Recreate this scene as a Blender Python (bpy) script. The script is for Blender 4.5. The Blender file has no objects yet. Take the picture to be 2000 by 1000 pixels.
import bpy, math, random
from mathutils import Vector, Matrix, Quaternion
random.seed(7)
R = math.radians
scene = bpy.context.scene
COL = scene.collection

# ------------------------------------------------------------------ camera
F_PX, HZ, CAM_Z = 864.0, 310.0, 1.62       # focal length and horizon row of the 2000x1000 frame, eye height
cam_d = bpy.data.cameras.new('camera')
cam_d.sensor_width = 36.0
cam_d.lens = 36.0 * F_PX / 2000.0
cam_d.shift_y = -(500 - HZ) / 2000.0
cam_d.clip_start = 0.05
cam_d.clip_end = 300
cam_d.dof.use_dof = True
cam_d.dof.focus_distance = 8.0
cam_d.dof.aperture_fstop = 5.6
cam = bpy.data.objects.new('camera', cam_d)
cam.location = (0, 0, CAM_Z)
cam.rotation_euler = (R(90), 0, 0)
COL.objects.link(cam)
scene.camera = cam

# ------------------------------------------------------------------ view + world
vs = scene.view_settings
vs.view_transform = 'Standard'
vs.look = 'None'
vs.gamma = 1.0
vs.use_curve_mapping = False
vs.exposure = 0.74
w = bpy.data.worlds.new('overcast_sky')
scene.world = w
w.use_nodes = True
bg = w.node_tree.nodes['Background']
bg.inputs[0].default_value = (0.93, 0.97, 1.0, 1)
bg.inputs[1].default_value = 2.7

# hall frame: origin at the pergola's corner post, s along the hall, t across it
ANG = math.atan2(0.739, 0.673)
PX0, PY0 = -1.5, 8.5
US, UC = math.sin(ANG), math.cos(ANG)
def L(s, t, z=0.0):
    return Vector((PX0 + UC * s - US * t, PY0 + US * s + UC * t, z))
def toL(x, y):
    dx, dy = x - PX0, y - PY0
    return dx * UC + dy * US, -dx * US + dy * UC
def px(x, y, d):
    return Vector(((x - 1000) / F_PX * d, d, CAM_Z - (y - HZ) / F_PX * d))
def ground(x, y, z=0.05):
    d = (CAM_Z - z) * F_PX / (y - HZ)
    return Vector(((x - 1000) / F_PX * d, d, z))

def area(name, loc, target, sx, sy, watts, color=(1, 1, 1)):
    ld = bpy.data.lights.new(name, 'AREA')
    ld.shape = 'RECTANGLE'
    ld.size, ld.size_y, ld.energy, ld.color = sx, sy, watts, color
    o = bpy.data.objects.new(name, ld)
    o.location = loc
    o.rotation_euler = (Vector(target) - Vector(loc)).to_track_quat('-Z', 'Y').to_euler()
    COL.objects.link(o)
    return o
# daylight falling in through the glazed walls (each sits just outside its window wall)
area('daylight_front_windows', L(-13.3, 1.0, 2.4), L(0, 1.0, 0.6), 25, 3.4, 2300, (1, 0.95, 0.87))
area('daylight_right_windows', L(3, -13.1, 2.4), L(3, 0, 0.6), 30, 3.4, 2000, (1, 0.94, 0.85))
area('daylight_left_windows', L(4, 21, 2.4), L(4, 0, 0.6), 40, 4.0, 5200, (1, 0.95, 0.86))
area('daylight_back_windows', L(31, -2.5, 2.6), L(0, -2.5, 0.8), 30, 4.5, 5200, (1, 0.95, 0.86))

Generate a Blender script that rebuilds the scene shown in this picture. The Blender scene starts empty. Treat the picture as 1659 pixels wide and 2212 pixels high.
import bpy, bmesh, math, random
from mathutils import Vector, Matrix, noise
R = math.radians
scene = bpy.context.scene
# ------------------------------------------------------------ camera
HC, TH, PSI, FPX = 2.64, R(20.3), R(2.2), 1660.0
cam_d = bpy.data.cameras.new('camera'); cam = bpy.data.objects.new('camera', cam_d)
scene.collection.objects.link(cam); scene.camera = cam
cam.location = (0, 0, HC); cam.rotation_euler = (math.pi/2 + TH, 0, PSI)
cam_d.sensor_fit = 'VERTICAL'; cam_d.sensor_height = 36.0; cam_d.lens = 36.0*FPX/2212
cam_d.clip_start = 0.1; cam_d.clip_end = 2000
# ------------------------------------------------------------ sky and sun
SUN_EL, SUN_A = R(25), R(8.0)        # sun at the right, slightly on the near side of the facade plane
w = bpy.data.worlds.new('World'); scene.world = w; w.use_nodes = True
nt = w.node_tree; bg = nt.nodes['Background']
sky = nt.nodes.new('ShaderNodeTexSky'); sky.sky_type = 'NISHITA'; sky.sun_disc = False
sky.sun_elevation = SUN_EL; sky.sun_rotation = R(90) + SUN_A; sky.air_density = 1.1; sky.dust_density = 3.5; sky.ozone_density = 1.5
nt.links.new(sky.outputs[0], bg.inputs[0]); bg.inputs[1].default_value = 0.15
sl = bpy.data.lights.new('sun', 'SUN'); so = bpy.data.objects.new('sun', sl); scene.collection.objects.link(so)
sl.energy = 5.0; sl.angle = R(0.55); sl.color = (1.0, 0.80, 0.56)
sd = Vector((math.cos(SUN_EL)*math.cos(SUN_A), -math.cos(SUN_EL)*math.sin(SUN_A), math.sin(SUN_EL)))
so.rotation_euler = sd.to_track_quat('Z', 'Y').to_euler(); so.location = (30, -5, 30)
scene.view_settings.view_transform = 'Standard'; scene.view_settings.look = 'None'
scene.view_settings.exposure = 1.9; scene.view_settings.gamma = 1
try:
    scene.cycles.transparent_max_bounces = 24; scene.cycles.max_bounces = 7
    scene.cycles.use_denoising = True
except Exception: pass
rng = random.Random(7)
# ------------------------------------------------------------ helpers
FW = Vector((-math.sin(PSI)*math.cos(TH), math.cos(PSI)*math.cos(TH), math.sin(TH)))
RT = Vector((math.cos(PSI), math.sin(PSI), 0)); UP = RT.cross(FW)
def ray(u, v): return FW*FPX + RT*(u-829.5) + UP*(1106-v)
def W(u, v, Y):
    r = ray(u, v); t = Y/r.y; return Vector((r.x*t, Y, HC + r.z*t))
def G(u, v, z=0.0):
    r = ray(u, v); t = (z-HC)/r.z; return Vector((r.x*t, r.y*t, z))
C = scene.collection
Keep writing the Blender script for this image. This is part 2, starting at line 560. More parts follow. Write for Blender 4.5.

• • •

- [Your instructions]: Take the lines from the first line of the records through the line holding "COL = scene.collection", both included, and please reproduce them exactly with nothing added.

- [Solved problem]:
Recreate this scene as a Blender Python (bpy) script. The script is for Blender 4.5. The Blender file has no objects yet. Take the picture to be 2000 by 1000 pixels.
import bpy, math, random
from mathutils import Vector, Matrix, Quaternion
random.seed(7)
R = math.radians
scene = bpy.context.scene
COL = scene.collection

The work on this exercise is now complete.